SET EXERCISE:
Type out the records that follow, exactly as given.

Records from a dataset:
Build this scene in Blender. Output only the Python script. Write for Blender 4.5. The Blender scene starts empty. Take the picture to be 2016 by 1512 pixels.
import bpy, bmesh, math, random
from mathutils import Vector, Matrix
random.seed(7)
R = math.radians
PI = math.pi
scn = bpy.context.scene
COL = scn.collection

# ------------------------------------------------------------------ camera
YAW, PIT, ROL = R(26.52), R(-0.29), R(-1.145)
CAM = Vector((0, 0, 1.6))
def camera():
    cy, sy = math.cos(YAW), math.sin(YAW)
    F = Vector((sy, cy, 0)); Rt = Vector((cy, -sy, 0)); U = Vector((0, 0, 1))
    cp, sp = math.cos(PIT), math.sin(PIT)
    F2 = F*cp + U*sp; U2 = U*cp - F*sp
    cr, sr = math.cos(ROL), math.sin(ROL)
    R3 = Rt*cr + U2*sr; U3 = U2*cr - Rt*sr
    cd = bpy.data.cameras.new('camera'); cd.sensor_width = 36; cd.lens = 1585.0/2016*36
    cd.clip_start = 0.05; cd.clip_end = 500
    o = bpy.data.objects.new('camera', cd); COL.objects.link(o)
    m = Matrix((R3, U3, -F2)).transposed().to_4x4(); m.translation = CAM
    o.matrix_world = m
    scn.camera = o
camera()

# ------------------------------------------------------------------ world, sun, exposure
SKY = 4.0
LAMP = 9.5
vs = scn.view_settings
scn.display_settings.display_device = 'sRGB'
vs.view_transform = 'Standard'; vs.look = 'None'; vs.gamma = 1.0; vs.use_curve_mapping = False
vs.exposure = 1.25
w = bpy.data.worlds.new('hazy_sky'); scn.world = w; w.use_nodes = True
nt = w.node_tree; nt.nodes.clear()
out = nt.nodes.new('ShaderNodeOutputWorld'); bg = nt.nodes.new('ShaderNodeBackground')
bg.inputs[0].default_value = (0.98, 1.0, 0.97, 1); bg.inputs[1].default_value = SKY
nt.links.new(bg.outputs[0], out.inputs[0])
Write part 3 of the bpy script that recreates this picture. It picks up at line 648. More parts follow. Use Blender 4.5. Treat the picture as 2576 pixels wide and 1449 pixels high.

WRITTEN RESPONSE:
Build this scene in Blender. Output only the Python script. Write for Blender 4.5. The Blender scene starts empty. Take the picture to be 2016 by 1512 pixels.
import bpy, bmesh, math, random
from mathutils import Vector, Matrix
random.seed(7)
R = math.radians
PI = math.pi
scn = bpy.context.scene
COL = scn.collection

# ------------------------------------------------------------------ camera
YAW, PIT, ROL = R(26.52), R(-0.29), R(-1.145)
CAM = Vector((0, 0, 1.6))
def camera():
    cy, sy = math.cos(YAW), math.sin(YAW)
    F = Vector((sy, cy, 0)); Rt = Vector((cy, -sy, 0)); U = Vector((0, 0, 1))
    cp, sp = math.cos(PIT), math.sin(PIT)
    F2 = F*cp + U*sp; U2 = U*cp - F*sp
    cr, sr = math.cos(ROL), math.sin(ROL)
    R3 = Rt*cr + U2*sr; U3 = U2*cr - Rt*sr
    cd = bpy.data.cameras.new('camera'); cd.sensor_width = 36; cd.lens = 1585.0/2016*36
    cd.clip_start = 0.05; cd.clip_end = 500
    o = bpy.data.objects.new('camera', cd); COL.objects.link(o)
    m = Matrix((R3, U3, -F2)).transposed().to_4x4(); m.translation = CAM
    o.matrix_world = m
    scn.camera = o
camera()

# ------------------------------------------------------------------ world, sun, exposure
SKY = 4.0
LAMP = 9.5
vs = scn.view_settings
scn.display_settings.display_device = 'sRGB'
vs.view_transform = 'Standard'; vs.look = 'None'; vs.gamma = 1.0; vs.use_curve_mapping = False
vs.exposure = 1.25
w = bpy.data.worlds.new('hazy_sky'); scn.world = w; w.use_nodes = True
nt = w.node_tree; nt.nodes.clear()
out = nt.nodes.new('ShaderNodeOutputWorld'); bg = nt.nodes.new('ShaderNodeBackground')
bg.inputs[0].default_value = (0.98, 1.0, 0.97, 1); bg.inputs[1].default_value = SKY
nt.links.new(bg.outputs[0], out.inputs[0])
Write part 3 of the bpy script that recreates this picture. It picks up at line 648. More parts follow. Use Blender 4.5. Treat the picture as 2576 pixels wide and 1449 pixels high.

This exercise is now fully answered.